🎨Bonding Curve Design

Mint Club’s Bonding Curve Wizard provides comprehensive customization for your curve design, ensuring maximum flexibility in designing your token economics. For an in-depth understanding of the bonding curve mechanism in the Mint Club protocol, please refer to the detailed documentation provided below.

📈pageBonding Curve

What is a Bonding Curve?

A bonding curve is a mathematical model used in the issuance of digital assets, where a token's price is linked to its supply through a predefined price-supply relationship. Transactions, whether buying or selling, are managed by a smart contract that automatically calculates the required amount of base asset (payment tokens). For buyers, new tokens are minted with payment tokens added to the bonding curve pool, whereas for sellers, tokens are burned, and the base asset is returned from the pool.

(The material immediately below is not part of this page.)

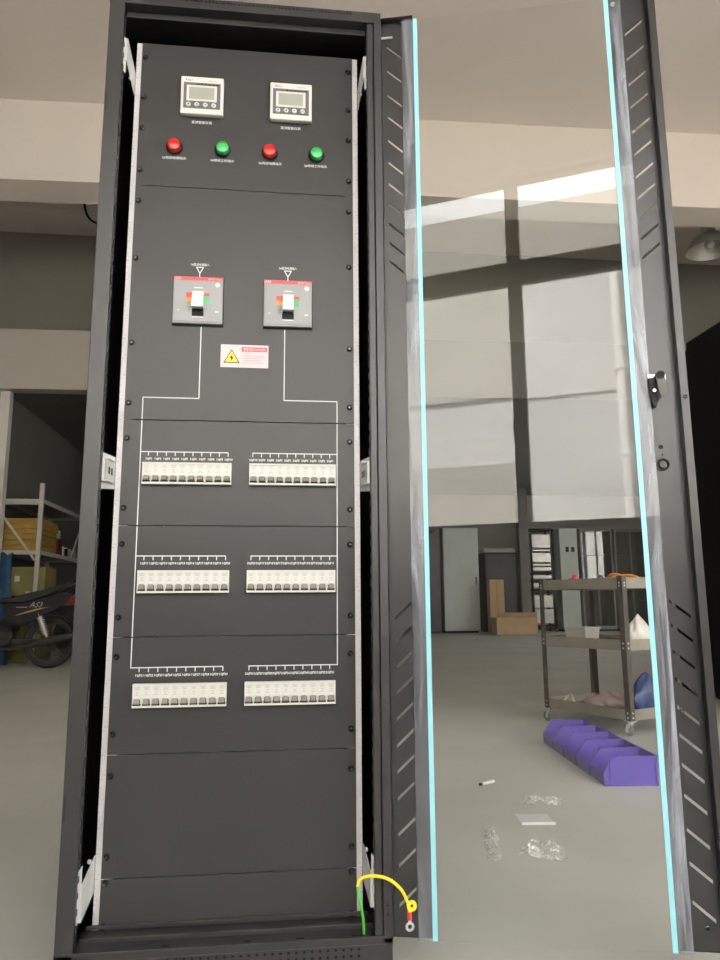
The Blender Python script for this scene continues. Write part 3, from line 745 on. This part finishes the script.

Price Interval-based Bonding Curve

Mint Club utilizes the Discrete Bonding Curve (DBC) model, segmenting the curve into distinct price intervals. Unlike a continuous linear curve (y = x), the DBC model implements stepped intervals under the curve, offering enhanced customization and solving technical challenges associated with smart contract implementation of bonding curves.

Curve Type

The Bonding Curve Wizard offers four preset curve types, each providing a unique price evolution pattern:

1) Linear: A straight-line graph, such as y = ax, representing a consistent price increase.

2) Exponential: A curve where the price increase starts slowly and becomes steeper over time.

3) Logarithmic: The inverse of the exponential type, with a steeper initial price increase that gradually flattens.

4) Flat Price: A constant price model where the token price remains the same throughout, up to the maximum minting supply.

As you can see, a higher number of price intervals results in a smoother curve, resembling a more continuous graph, while a lower number of intervals leads to a more step-like appearance in the curve.

Token Specifications

The four token specifications you determine are crucial in defining the overall TVL (Total Value Locked) in the base asset of the bonding curve pool. When you opt for a higher max minting supply, keeping other specs constant, each interval area in the curve requires a larger TVL to be realized. This is due to the interval area being a rectangle, calculated by length * width. A higher max minting supply increases the width of each interval area, subsequently requiring more TVL.

Also, when you set higher initial/final minting price, the TVL amount will also be larger to achieve because the length size gets increased for the area calculations.